Ferner setzt die Wegzugsbesteuerung voraus, dass die Anteile dem steuerlichen Privatvermögen zuzuordnen sind. Sofern Anteile an einer Kapitalgesellschaft dem steuerlichen Betriebsvermögen, zum Beispiel dem Gesamthandsvermögen einer Personengesellschaft zugeordnet sind, an dem die wegzugswillige Person beteiligt ist, muss anhand des konkreten Einzelfalls entschieden werden, ob die Personengesellschaft einen „steuerlichen“ Wegzug der Anteile an der Kapitalgesellschaft verhindert. Was diesbezüglich aus Sicht des Bundesfinanzhofs geklärt ist, dass eine oftmals als „Familienpool“ verwendete steuerlich vermögensverwaltende GmbH & Co. KG nicht vor der Wegzugsbesteuerung abschirmt.

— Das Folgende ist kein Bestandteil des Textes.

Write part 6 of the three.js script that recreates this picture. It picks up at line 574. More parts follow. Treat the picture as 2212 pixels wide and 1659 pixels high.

Auslöser der Wegzugsbesteuerung

Die Wegzugsbesteuerung wird ausgelöst, wenn die steuerpflichtige Person ihren Wohnsitz und/oder gewöhnlichen Aufenthalt in Deutschland aufgibt und dadurch die unbeschränkte Steuerpflicht in Deutschland endet, die sogenannte Steuerentstrickung. Das Gesetz enthält darüber hinaus noch weitere sogenannte Ersatztatbestände, in denen die Wegzugsbesteuerung ausgelöst wird, wie zum Beispiel die Schenkung oder Vererbung von Kapitalgesellschaftsanteilen an eine im Ausland lebende Person. Ferner existiert mit dem Tatbestand des „Ausschlusses des Besteuerungsrechts Deutschlands“ eine zusätzliche weite allgemeine Auffangklausel.